A Break From Winter
Sometime back, I started putting what goes on around my country home on Facebook. I wrote a blog post about wild animals trying to make their homes under my front porch. Usually what I write about is probably no big deal to other country dwellers. I know others have their share of stories about wild critter invasions. Maybe it was my approach to the problems that interested others.
There are events that can be used in most of my stories if I take the time to realize it. Since I write stories about an Amish family living on a farm, it was easy to give the woman of the house the same problems with the skunks. The children had a pet raccoon for a while. Events that really happened makes my fiction seem more natural and real. The latest assault on the porch has been by the barn cats. When the barn was cold, the warmest place outside is our front porch with the sun beaming down to heat the boards. So I guess if I thought like a cat I’d say it would be natural cat thinking to turn the porch post into a scratching board. I tried sanding the splinters off and ignoring the problem. That didn’t change the cats habits so I sprayed the post with a hot pepper and water spray. That treatment doesn’t last long. My next idea was to wrap the post with a large garbage sack. The cat most offended by my actions was a black and white tom. I watched while he sniffed at the sack, touched it with his paw only to have the sack move. His irritation got the better of him, and he bit the sack. That’s when I opened the door and told him to go to the barn. The cats still come often to sit on the two park benches. I had hopes that they would forget about the post this spring so that I could take the plastic sack away. Today I found some tears in the sack. My guess is the black and white cat is getting used to the post. One of the days, he’s going to take that sack off for me, only it will be in pieces. The miniature wolf in the picture is a motion detector, but he wasn’t scary enough either.[image error]

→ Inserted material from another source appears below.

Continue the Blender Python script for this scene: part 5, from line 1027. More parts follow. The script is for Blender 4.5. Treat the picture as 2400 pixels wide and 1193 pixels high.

One Facebook post was about the porcelain hand I found in the garden. Like many others, we live in an old farm house with outbuildings where once a family had an active farm. Other old outbuildings that were past repair and maybe treasures the buildings held were bulldozed and buried underground. So now years later, we till up a garden space each spring and fall. Whatever pieces of objects come to the surface wind up in plain sight. That’s how I found a rare coin and the porcelain hand. Most of the time it’s small pieces of old glass or crock bowls that might be a problem if I stepped on them barefoot. My imagination worked over time when I found the hand. What girl played with that doll? What did the rest of the doll look like? You never know. I might come up with a story some day.
[image error]Today, I’m enjoying the warm weather. It is too good to be true and not going to last much longer. By next weekend, we’re going to be wearing coats again. I usually reserve my walks by all the flower beds for late March and early April to see what bulbs are coming up. This morning, I checked out one flower bed and found resurrection lilies and mums are up. They are going to turn black as soon as it freezes again. Hopefully, that doesn’t stop the resurrection lilies from rising again. I noticed the large buds on the cherry tree, one of the first fruit trees to bloom in the spring. Sap is already running in trees, and usually that means we will lose some of the fruit trees or have less fruit.

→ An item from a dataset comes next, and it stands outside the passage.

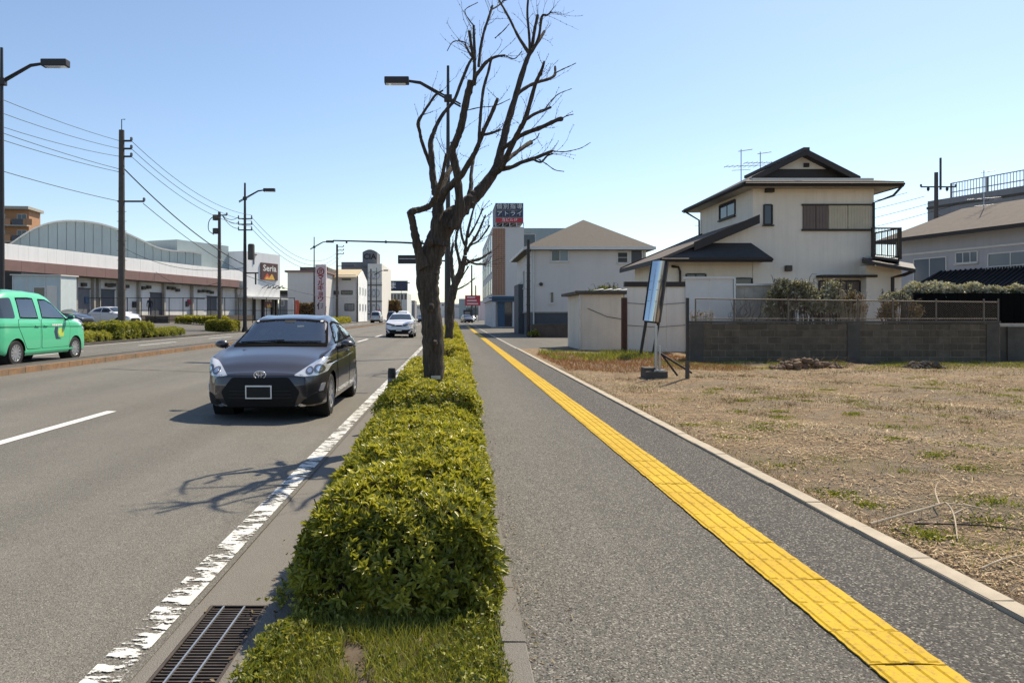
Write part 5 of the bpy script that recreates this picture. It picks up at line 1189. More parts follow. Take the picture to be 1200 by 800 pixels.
panel_run(pw, (0, 0, .05), UX, pwx, pwh-.1, 3, M['cream_white'], .015, .06); MB().box(-.1, -.06, pwh-.06, pwx+.02, .14, pwh+.12).build('top_beam', M['trim_brown'], pw)
MB().box(-.19, -.05, -.1, -.02, .12, pwh-.45).build('post', M['post_rust'], pw); MB().box(pwx+.005, -.08, -.1, pwx+.14, .1, pwh-.05).build('post', M['black_metal'], pw)
for z in (.95, 1.75): MB().tube([(0, -.03, z+.04), (pwx*.5, -.05, z-.03), (pwx, -.03, z+.05)], .009, 5).build('wire', M['cable'], pw)
# ---- leaning mirror-clad sign on dark legs
LY = 23.4
ls = thing('leaning_sign', 'tall leaning sign wrapped in mirror silver sheet on dark legs beside the shed', 'sign', (W(765, 0, LY).x, LY, SW))
def LP(x, y, d=0): return W(x, y, LY+d)-Vector(ls.location)
bl_, br_, tl_, tr_ = LP(755, 375.5), LP(772, 377.5), LP(765, 306), LP(782, 306)
fcs = []; n = 8; V = []
for k in range(n+1):
    t = k/n; bulge = -.17*math.sin(PI*t)
    V.append(bl_.lerp(br_, t)+Vector((0, bulge, 0)))
for k in range(n+1):
    t = k/n; V.append(tl_.lerp(tr_, t)+Vector((0, -.17*math.sin(PI*t), 0)))
b = MB(); b.add(V+[v+Vector((0, .02, 0)) for v in V], [(k, k+1, n+2+k, n+1+k) for k in range(n)]+[(2*n+2+k+1, 2*n+2+k, 3*n+3+k, 3*n+3+k+1) for k in range(n)])
o = b.build('mirror_panel', M['chrome'], ls, smooth=True)
ax = (tl_-bl_)
for t in (.33, .52, .66):
    MB().tube([bl_+ax*t+Vector((-.0, -.02, 0)), (bl_+ax*t).lerp(br_+(tr_-br_)*t, .5)+Vector((0, -.185, 0)), br_+(tr_-br_)*t+Vector((0, -.01, 0))], .006, 5).build('strap', M['seam'], ls)
MB().slab([br_+Vector((.0, .0, 0)), tr_, tr_+Vector((.13, .30, 0)), br_+Vector((.13, .30, 0))], (.02, 0, 0)).build('side_panel', M['black_metal'], ls)
MB().slab([bl_+Vector((0, .02, 0)), br_+Vector((.0, .02, 0)), br_+Vector((.07, .30, 0)), bl_+Vector((.07, .3, 0))], (0, 0, -.05)).build('bottom_panel', M['black_metal'], ls)
MB().slab([bl_+Vector((.02, .28, 0)), br_+Vector((.07, .28, 0)), tr_+Vector((.07, .28, 0)), tl_+Vector((.02, .28, 0))], (0, .03, 0)).build('back_panel', M['black_metal'], ls)
for (x0, y0, x1, y1) in ((750.5, 416, 757.5, 374), (765, 418, 772, 376)):
    MB().tube([LP(x0, y0, .12), LP(x1, y1, .12)], .05, 6).build('leg', M['black_metal'], ls)
# ---- stump of a removed sign: concrete foot, steel pipes, braces
st_ = thing('sign_post_base', 'square concrete foot with cut steel pipes and dark braces on the dry lot', 'post base', (W(770, 0, 15.3).x, 15.3, SW)); c0 = Vector(st_.location)
def SP(x, y, d=0): return W(x, y, 15.3+d)-c0
MB().box(SP(757, 0).x, -.02, -.08, SP(782.5, 0).x, .45, .17).build('concrete_foot', M['concrete_dark'], st_, bevel=.015); MB().box(SP(757, 0).x, .1, .17, SP(770, 0).x, .45, .24).build('concrete_foot', M['concrete_dark'], st_, bevel=.015)
MB().tube([SP(768.5, 436, .15), SP(768.8, 381, .15)], .033, 12).build('pipe', M['steel'], st_, smooth=True); MB().tube([SP(773, 434, .1), SP(773.6, 405, .1)], .024, 12).build('pipe', M['steel'], st_, smooth=True)
MB().tube([SP(774, 414, .1), SP(811, 437, -.1)], .022, 8).build('brace', M['trim_brown'], st_); MB().tube([SP(776, 416, .1), SP(794, 440, .0)], .022, 8).build('brace', M['trim_brown'], st_)
MB().box(SP(768, 0).x, .08, .17, SP(781, 0).x, .2, .20).build('plate', M['steel'], st_)
bp = thing('iron_post', 'thin dark iron post standing right of the concrete foot', 'post', (W(805.5, 0, 15).x, 15.0, SW)); MB().box(-.028, -.028, -.15, .028, .028, EYE-(349-CY)*15/F-SW).build('post', M['black_metal'], bp); MB().box(-.034, -.034, -.1, .034, .034, .42).build('sleeve', M['concrete_dark'], bp)
# ---- two storey white house (irimoya roof)
HY = 30.0; hx0, hx1 = 12.4, 17.4; hyb = 36.4
H = thing('house', 'two storey white house with dark gabled roof and brown shutters behind the block wall', 'house', (hx0, HY, SW)); hc = Vector(H.location)
def HP(x, y, Y=HY): return W(x, y, Y)-hc
ez = 6.86-SW
MB().box(0, 0, 0, hx1-hx0, hyb-HY, ez+.28).build('wall', M['house_white'], H)
# main roof: skirt all round, gable facing the camera
e0, e1, f0, f1 = -.62, hx1-hx0+.78, -.72, hyb-HY+.62; gx = (e0+e1)/2; gy = 1.25; rise = .50
def rz(x): return ez+(min(x-e0, e1-x))*rise
gw = 2.25; gz = rz(gx-gw); rzv = ez+.05
T = .13
skA = (e0, f0, ez); skB = (e1, f0, ez); skC = (gx+gw, gy, gz); skD = (gx-gw, gy, gz)
rf = MB().slab([skA, skB, skC, skD], (0, 0, -T)).build('roof', M['roof_weathered_lit'], H)  # lit front slope painted paler than the side slopes
apx = rz(gx)
MB().slab([(e0, f0, ez), skD, (gx-gw, gy-.45, gz-.0), (gx, gy-.45, apx), (gx, f1, apx), (e0, f1, ez)], (0, 0, -T)).build('roof_slope', M['roof_dark'], rf)
MB().slab([skC, (e1, f0, ez), (e1, f1, ez), (gx, f1, apx), (gx, gy-.45, apx), (gx+gw, gy-.45, gz)], (0, 0, -T)).build('roof_slope', M['roof_dark'], rf)
MB().slab([(gx-gw+.1, gy+.02, gz-.1), (gx+gw-.1, gy+.02, gz-.1), (gx, gy+.02, apx-.14)], (0, .08, 0)).build('gable_wall', M['house_white'], H)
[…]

Whatever happens, I still think days like this one makes the rest of winter seems so much shorter. I even did my wash this morning and hung it on the clothesline. Never have I hung clothes out in February and without a coat on. I know others years ago hung clothes out all winter long and let them freeze dry. I have been spoiled by a modern appliance called a dryer.
I thought for a moment I picked the wrong day to hang my wash out when I saw the farmer was burning the road ditches to get rid of the dead grass and weeds, but I lucked out. The wind was blowing the smoke away from my clothes.

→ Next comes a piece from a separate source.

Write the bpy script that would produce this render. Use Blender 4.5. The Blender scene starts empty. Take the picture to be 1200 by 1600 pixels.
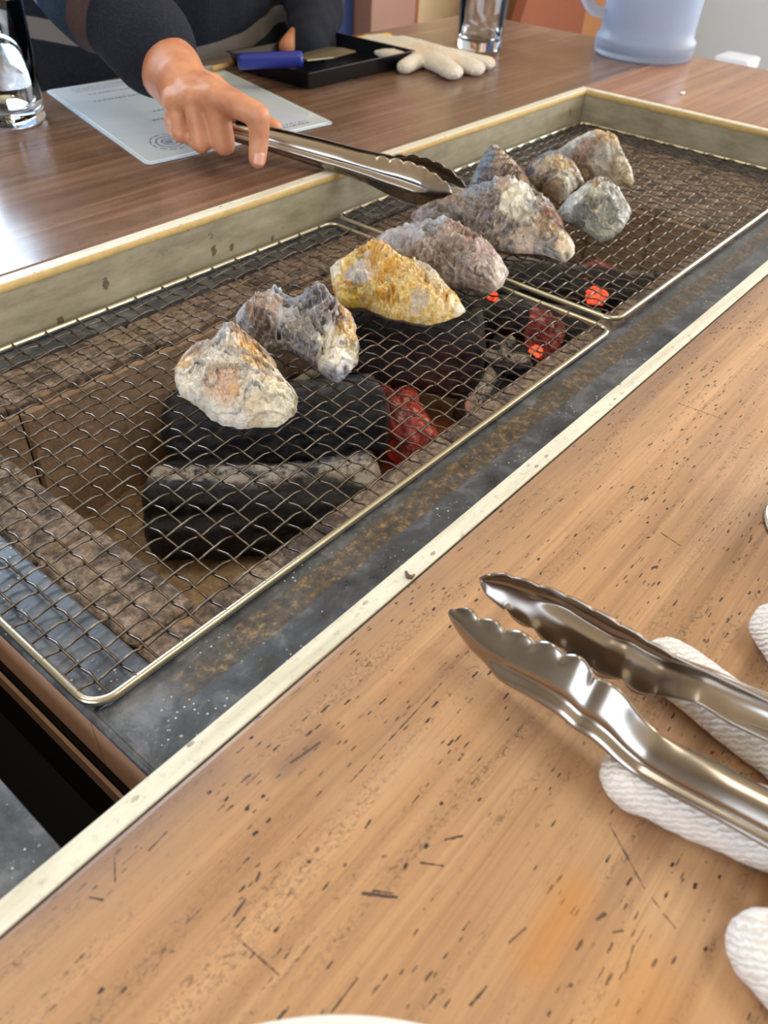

Certain things make where I live seem like country. One of those things is being able to hear the crowing of a rooster running with his hens in the yard. The chickens are able to be outside. We’ve always have to wait for the snow to melt before we turn them loose. That usually doesn’t happen for another month yet, but not this winter. Of course, the roosters crow in the hen house, but the sound is muffled, not nice and loud like today. The chickens are free, and the roosters are crowing how glad they are to be able to scatter out. I know how the chickens feel. Today makes me feel like crowing, too.